Visite de l'exposition de Françoise Pérès
Nous étions accueillis à l’espace Louis Feuillade à Lunel le vendredi 20 octobre à 19 h 30 pour une visite privée de l’exposition en présence de l’artiste.
Résurgence végétale. Technique mixte, 122 x 121 cm.
Ni tout à fait peintures, ni à proprement parler sculptures, les peintures-sculptures dont se revendique Françoise Pérès se présentent comme des tableaux habités par des tensions multiples : tension de la surface animée d'un bouillonnement sous-jacent qui vient en rompre l'unité, surface percée cédant sous des poussées émergeantes impossibles à contenir, et qui éclate en autant de fissures, sillons et crevasses, tension du format lui-même débordé, tension de la toile tendue lorsque, d'une courbure, elle s'enroule, se dresse, se cambre, plie et se cintre pour se figer en une ultime torsion.
Bien sûr, ici ou là, par d'astucieuses mises en abîmes, c'est aussi, de références en citations, l'art du 20è siècle bouleversé qui est convoqué, et avec lui le fait que l'idée prévaut sur la création, emprunté à l'univers duchampien, dans la pleine affirmation de l'art comme "cosa mentale".
Pourtant, c'est bien à un voyage dans l'intime qu'invitent ses résurgences.
"Les choses ne sont pas difficiles à faire, ce qui est difficile c'est de nous mettre en état de les faire" disait Constantin Brancusi.

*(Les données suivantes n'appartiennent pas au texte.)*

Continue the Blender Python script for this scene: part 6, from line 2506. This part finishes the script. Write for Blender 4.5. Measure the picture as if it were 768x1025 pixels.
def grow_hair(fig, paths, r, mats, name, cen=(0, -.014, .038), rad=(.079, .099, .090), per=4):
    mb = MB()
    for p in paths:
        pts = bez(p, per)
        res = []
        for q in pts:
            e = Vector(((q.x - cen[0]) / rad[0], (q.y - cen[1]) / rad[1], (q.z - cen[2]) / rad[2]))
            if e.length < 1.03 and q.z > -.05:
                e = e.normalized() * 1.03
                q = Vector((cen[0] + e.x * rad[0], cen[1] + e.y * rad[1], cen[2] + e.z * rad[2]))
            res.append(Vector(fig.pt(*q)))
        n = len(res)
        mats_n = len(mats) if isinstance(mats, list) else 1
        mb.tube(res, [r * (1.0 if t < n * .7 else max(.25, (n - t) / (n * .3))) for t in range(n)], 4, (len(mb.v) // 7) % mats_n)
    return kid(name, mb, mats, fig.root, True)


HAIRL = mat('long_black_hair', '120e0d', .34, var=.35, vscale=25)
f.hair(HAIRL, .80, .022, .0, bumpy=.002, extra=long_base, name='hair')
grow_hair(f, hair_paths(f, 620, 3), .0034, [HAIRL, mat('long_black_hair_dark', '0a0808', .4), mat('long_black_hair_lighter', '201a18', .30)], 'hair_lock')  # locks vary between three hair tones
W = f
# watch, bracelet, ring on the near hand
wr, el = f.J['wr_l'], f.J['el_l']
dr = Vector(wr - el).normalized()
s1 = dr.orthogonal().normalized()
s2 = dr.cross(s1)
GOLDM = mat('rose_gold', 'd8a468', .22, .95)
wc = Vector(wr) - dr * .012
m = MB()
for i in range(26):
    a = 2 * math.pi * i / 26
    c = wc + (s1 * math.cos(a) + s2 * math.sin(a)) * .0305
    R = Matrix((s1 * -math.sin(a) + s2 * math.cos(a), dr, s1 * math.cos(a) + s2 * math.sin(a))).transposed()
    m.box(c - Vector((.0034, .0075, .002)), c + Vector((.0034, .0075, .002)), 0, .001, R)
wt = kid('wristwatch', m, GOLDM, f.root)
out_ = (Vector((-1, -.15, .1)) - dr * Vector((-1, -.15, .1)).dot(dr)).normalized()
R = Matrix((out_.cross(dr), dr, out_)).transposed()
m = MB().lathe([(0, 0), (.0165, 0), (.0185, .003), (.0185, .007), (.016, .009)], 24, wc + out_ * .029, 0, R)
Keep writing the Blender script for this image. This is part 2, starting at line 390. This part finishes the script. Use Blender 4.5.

Dans ce qu'elle donne à voir, c'est son rapport au monde que livre l'artiste. Résurgence, comme réapparition à l'air libre de ce qui a besoin de resurgir pour ne pas étouffer, comme le feu qui couve sous la cendre. Résurgence, sous la forme d'une source, d'une nappe d'eau ou d'une rivière souterraine. ("L'eau coulait toujours, limpide et musicale". Marcel Pagnol. Manon des sources). L'eau qui menace lorsqu'elle déferle puissante et impétueuse, mais aussi l'eau nourricière, l'eau qui donne vie, l'eau à l'image de la vie, comme dans ses images récurrentes de la coupe et du sein, nourricières mais aussi hypnotiques.
Françoise Pérès
Crédit-Photo, Pierre Salles. 2006
Résurgence ... ou resurgir, réapparaître, ressusciter, renaître, res(pirer)d'urgence ?
Que dire de ces peintures-sculptures, pétries d'un univers intime, sans dénaturer ni trahir, en évitant comme l'énonçait Erwin Panofski de "gommer l'iconicité au profit des significations". Pourquoi vouloir à tout prix tout décrypter, et s'il n'y avait finalement pas d'autre chose à y voir que ce qui est ou ce qui n'est pas, ou bien ce qui n'est plus, une fois le travail de transformation élaboré ... mais qui n'est plus, pour renaître sous une autre forme.
Nature contre culture. C'est dans l'espace intersticiel entre deux états que nous transportent les oeuvres énigmatiques de Françoise Pérès : solide-liquide, minéral-vivant, dessus-dessous, temporel-intemporel, charnel-spirituel, avec des puissances qui émergent, resurgissent et finissent par s'imposer.
Nature contre culture. Dualité de l'humanité socialisée. L'être fait de pulsions et de désirs mais contenus et domestiqués sous le corps social construit à force de convenances et de nécessités. Pourtant, un corps-peau, qui comme la toile de ses tableaux ne parvient pas à contenir le fleuve impétueux des pulsions. La création participe de la sublimation. Elle intervient comme une fracture dans l'ordre établi des choses. Elle est déchirure. Elle répond à un appel qui claque comme l'éclair. Elle est révélation. Mais comme l'extrême brièveté de l'éclair, la fulgurance de la révélation peut s'évanouir dans la fragilité de son surgissement.
Comme un retour aux sources d'elle-même, c'est dans "l'unicité de sa temporalité, et de sa solitude sans voisinage" que Françoise Perès livre sa production, "au-delà, comme le dirait Henri Maldiney*, de toute intentionalité ou tout projet auxquels l'oeuvre devrait se plier" pour "s'ouvrir à l'ouvert qui seul donne" et pour "apparaître dans sa vérité, dans la nudité de la naissance."
* L'éclair de l'être. Editions Comp'Act, Chambéry 2003.